Kindness, in its many aspects, has been shown to affect us deeply, both when we are recipient of it and when we feel it and express it to other human beings. Studies show that some aspects of kindness, such as empathy, are deeply ingrained in the functioning of the human brain, and that the homo homini lupus philosophy – the traditional view that human beings are at war with each other and act only out of selfish motives, is false or at least largely imprecise and incomplete. We also know that altruistic and caring behaviors are widely present in many animal species, especially in such forms as a sense of fairness, empathy, mutual help, and warmth. 

Kind people live longer and have better health; they are more succesful in their business, need less psychotherapy, are often fitter, and smoke less. Above all, kindness is an end in itself: it is experienced as valuable, independently of any ulterior benefits it may offer. In recent years more and more studies have shown that feelings and behaviors involved with kindness and care are not just socially learned coping patterns, or even defense mechanisms to protect us from feelings and impulses that are incompatible with our self-image, but are authentic, spontaneous needs and emotions springing from the depth of our being. They can also be seen as attitudes which have helped us human beings survive in the course of our evolution. The idea that kindness is a fundamental inborn human trait is crucial to a fair and thorough understanding of human nature. 

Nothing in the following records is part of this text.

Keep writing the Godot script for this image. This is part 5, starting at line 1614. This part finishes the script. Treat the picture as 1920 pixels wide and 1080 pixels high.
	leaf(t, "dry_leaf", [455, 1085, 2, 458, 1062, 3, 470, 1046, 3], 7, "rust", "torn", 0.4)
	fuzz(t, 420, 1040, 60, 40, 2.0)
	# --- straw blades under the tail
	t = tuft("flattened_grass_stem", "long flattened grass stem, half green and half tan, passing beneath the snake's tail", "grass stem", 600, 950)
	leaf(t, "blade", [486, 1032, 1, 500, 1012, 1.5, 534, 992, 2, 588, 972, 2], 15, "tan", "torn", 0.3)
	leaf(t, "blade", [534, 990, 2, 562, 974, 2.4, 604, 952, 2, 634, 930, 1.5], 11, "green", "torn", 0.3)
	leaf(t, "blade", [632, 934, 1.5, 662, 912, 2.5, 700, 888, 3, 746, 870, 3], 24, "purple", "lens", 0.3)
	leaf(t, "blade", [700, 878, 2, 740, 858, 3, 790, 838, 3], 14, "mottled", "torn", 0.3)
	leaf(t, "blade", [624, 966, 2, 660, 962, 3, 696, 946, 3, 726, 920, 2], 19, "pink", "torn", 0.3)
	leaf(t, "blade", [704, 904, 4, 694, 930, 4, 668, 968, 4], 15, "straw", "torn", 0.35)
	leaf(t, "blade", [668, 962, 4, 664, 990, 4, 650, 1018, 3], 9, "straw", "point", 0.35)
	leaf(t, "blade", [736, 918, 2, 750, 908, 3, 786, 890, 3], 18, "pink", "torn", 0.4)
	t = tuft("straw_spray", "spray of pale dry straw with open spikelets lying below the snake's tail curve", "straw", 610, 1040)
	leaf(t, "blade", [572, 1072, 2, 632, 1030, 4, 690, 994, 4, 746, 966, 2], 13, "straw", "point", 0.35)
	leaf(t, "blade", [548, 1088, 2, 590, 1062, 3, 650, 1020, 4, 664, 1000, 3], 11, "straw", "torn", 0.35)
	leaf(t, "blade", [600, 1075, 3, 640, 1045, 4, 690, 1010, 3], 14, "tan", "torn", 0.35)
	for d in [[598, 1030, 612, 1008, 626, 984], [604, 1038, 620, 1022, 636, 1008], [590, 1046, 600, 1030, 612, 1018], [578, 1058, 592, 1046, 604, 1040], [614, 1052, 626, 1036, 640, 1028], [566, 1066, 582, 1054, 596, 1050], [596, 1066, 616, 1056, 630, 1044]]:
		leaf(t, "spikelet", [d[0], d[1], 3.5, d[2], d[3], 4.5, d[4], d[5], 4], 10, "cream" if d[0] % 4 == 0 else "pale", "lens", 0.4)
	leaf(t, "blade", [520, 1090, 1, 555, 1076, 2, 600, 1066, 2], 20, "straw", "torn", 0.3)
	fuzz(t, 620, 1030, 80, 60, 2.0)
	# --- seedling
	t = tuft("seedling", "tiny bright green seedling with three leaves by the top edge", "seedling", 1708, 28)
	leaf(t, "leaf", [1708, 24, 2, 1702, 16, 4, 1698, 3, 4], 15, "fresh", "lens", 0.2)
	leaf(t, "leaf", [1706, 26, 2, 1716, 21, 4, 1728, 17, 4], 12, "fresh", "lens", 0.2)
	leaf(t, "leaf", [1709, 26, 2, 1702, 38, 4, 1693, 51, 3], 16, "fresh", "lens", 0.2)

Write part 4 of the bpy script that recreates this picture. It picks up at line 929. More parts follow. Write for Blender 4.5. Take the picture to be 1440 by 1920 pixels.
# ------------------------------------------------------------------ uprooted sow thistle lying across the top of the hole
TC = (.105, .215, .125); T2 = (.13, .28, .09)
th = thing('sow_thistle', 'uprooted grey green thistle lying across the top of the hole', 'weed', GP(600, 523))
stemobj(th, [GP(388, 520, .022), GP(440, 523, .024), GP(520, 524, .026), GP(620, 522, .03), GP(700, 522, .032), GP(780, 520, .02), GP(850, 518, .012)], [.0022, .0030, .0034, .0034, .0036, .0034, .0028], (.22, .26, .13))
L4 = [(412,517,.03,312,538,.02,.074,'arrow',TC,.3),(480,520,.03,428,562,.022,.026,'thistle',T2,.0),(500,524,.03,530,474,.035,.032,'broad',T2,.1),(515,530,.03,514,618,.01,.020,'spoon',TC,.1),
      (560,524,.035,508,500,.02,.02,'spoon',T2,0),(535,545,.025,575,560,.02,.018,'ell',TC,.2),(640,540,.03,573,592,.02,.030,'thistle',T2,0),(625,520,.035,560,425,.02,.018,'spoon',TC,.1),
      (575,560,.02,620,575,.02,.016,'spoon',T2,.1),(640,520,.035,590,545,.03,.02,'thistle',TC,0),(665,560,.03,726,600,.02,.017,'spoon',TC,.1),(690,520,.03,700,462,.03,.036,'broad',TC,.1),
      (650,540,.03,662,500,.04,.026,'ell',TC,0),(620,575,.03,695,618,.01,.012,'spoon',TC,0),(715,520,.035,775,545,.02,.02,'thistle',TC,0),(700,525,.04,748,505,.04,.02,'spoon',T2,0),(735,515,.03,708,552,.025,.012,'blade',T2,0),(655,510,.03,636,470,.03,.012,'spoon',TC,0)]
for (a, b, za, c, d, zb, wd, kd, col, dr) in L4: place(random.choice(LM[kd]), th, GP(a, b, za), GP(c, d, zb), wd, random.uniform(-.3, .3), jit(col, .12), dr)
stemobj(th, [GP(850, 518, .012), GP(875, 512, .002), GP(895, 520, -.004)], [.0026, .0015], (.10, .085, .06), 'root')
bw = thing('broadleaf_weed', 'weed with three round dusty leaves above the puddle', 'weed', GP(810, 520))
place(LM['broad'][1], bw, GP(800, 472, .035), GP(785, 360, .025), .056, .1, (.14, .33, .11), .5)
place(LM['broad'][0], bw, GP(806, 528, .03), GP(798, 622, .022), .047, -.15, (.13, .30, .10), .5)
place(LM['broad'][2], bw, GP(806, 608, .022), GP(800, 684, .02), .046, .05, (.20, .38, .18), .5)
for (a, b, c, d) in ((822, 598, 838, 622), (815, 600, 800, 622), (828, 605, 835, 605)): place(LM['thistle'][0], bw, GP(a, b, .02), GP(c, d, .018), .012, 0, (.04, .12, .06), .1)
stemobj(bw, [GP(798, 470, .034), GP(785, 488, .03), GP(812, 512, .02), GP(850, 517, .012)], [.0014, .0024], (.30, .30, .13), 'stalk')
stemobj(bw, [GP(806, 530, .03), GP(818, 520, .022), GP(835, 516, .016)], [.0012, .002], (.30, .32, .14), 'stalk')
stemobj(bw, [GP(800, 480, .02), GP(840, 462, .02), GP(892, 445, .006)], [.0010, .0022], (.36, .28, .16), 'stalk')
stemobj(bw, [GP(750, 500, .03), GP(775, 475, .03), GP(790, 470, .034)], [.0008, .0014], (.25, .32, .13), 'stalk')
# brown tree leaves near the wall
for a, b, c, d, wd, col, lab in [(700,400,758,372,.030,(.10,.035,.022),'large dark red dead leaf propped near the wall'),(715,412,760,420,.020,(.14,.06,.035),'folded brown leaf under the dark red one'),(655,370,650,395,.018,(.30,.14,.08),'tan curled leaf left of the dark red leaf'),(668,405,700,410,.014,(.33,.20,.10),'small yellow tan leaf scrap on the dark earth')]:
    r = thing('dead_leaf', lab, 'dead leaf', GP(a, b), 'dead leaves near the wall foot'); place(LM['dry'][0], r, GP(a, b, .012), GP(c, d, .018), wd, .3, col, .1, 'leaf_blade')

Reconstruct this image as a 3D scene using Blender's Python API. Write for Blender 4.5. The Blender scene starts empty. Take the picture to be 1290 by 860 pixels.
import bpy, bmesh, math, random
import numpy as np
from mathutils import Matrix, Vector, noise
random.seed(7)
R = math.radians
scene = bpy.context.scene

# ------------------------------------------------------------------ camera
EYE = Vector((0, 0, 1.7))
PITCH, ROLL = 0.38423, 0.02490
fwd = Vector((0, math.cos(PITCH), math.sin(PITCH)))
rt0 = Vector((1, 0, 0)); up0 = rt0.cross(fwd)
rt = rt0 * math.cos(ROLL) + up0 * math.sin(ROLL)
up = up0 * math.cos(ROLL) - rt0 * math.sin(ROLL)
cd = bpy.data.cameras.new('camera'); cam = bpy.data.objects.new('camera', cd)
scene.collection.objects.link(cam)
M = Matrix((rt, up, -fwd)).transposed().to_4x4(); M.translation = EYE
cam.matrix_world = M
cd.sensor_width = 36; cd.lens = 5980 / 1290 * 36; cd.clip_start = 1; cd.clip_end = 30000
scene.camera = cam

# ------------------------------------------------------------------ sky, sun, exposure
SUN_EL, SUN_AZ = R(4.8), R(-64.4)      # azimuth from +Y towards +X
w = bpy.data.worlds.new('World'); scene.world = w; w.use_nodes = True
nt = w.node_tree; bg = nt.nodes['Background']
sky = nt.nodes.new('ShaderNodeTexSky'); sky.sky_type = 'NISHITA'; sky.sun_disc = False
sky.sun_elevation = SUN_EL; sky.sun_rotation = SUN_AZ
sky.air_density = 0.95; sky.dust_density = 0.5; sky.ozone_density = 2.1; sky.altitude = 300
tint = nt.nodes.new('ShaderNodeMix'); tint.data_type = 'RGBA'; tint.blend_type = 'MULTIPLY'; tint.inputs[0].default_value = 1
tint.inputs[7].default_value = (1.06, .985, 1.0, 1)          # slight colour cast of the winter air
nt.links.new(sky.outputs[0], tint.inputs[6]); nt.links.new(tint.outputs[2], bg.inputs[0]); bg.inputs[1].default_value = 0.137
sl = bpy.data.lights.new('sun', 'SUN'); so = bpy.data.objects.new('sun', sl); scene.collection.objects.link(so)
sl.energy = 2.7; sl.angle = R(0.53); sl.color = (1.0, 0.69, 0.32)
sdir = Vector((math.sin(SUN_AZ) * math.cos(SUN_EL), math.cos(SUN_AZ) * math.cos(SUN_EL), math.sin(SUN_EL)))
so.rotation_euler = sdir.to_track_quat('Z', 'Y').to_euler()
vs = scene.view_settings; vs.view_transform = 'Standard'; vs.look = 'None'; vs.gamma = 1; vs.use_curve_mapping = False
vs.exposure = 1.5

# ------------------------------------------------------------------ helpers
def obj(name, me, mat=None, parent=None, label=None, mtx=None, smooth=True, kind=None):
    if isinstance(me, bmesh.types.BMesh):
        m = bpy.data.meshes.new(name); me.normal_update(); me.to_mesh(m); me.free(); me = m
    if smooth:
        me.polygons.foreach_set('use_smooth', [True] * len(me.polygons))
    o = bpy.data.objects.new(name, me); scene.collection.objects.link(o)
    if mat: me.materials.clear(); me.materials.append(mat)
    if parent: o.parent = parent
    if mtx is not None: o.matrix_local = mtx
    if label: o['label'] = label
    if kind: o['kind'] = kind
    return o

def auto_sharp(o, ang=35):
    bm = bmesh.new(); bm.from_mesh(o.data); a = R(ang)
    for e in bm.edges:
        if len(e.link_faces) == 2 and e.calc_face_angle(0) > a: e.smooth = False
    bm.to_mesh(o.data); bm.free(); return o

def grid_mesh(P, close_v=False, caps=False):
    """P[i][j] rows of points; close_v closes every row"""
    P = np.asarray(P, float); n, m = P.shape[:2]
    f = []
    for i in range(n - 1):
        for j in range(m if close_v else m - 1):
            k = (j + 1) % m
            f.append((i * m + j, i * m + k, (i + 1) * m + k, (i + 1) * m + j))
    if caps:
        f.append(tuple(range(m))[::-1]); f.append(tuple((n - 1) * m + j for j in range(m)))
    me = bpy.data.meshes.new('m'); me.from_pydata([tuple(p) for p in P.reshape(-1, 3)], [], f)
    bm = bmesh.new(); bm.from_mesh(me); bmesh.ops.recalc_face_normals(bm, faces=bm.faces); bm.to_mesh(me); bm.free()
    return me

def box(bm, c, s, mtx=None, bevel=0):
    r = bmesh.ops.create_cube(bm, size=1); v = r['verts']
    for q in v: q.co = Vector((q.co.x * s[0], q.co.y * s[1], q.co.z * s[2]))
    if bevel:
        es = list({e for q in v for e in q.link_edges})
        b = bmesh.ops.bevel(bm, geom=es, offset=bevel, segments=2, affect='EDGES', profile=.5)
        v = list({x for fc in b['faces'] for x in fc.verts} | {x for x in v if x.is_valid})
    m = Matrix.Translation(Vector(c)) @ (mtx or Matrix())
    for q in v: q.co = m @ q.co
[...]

Beauty, by facilitating empathy and intimacy, makes us "kinder". Beauty is often associated with competition, richness, exclusiveness, and envy. It is also linked to jealousy, compulsive cosmetics, fear of aging. But the experience of beauty itself is freeing, nourishing, uplifting, and transforming. I am talking about the beauty we may find in a great variety of contexts: in nature, at a concert, at an exhibition. Also in everyday situations: we may find beauty in the reflections of the sun on a piece of metal, or in the shape of a fallen leaf, or in the pitter-patter of the rain. Most important, there is such a thing as inner beauty: for example, the beauty of intelligence, of caring and generosity, of vivaciousness and humour.

"Beauty" has rarely been researched as such. The word is too general and vague, and it sounds old-fashioned to many. However, an ample volume of research shows that more specific activities manifestly connected with the aesthetic dimension of life, such as learning a musical instrument, spending time in nature, going to an exhibition, reading a book, producing a painting, singing, doing drama, are highly beneficial to physical and mental health. Studies show that art schools benefit academic performance in all fields, stimulate intelligence and liveliness, increase self esteem and evoke prosocial attitudes and behavior. Students in art schools not only do better at school, they also participate more in community activities, and are readier to do a friend a favour. We now know that participating in cultural events, such as art shows, theatre or concerts, makes people enjoy greater health and satisfaction in life.

In the past few years I have investigated the effects beauty has on the human psyche, both through my own work as a psychotherapist, and by interviewing a variety of individuals. The results are extremely encouraging, and show that beauty in all its aspects is a readily available resource to all. There may exist something we could call "aesthetic intelligence"- the capacity to appreciate beauty - which can be cultivated and developed.

Unfortunately, for a variety of cultural and historical reasons, beauty is underrated; it is not appreciated to its full potential, and at school is often presented in ways that are boring, too rigid and abstract. Many people think that in order to appreciate beauty you must be highly cultured, or need money to afford great works of art in your home or expensive travels to exclusive resorts; or, deep down, they may feel they do not deserve it: they feel threatened by the extremely powerful effects the experience of beauty might have on their personality.

One important benefit of the aesthetic experience is that it can move us powerfully, thus helping us to shed our masks and roles, and get in touch with more authentic elements of our being. Once we have at least partly outgrown limited models of beauty – consumerism, possessiveness, competitiveness, preoccupation with physical appearance, materialism, stereotyping, cultural clichés, preconceived preferences – we can learn to develop our aesthetic intelligence, both in its range and in its intensity. 

As I have mentioned, beauty shared with other people is felt more strongly and enjoyed more. The experience of beauty makes us open, spontaneous, empathic. In such a state we are more drawn to altruistic attitudes and behavior. But there is another reason beauty why makes us kinder, and it has to do with needs. Are your needs satisfied? The question is not as simple as it may seem at first. The reason is that our society is continually creating new needs: for gadgets, clothing, travels, cars, food, and so on. Most if not all of these are not strictly necessary for survival, yet powerful advertising and social pressures turn them into acquisitions not only desirable, but indispensable. These are clearly artificial needs, and our whole economy depends on that. I will not discuss here the issue whether this is morally right or not. What concerns me here is that creating new artificial needs can distract us from the fulfilment of needs that are not so explicit, but are indeed more profound and basic to our nature. Take the need for beauty. I strongly believe that we need beauty in its many forms, and that when it is missing from our life, we are in trouble: we feel irritated, nervous, uneasy, or even panicky or depressed. The need may be so deeply buried that we are unaware of why we are so upset. 

Much of my time as a psychotherapist is devoted to helping people to treat themselves better. They need, for instance, solitude and silence, or nature, or time for play, or greater appreciation from others, and the chance to express themselves. And they need beauty. But they do not know it, in much the same way as some of usas some of us can go without enough sleep or water, yet not feel thirsty or sleepy. And yet the need is there - and if it remains unfulfilled, we feel uncomfortable. As we know, the moment we are satisfied and our needs, including the deeper ones, are met, we feel at peace and are better disposed to the world. 

We do not become kinder by trying hard to be kinder, or by making and effort to suppress or sacrifice what we are and what we feel. Rather, it is through a form of wise benevolence towards ourselves. It is an easier and much more elementary way: enjoy beauty and you will be happier. Be happier and you will be kinder.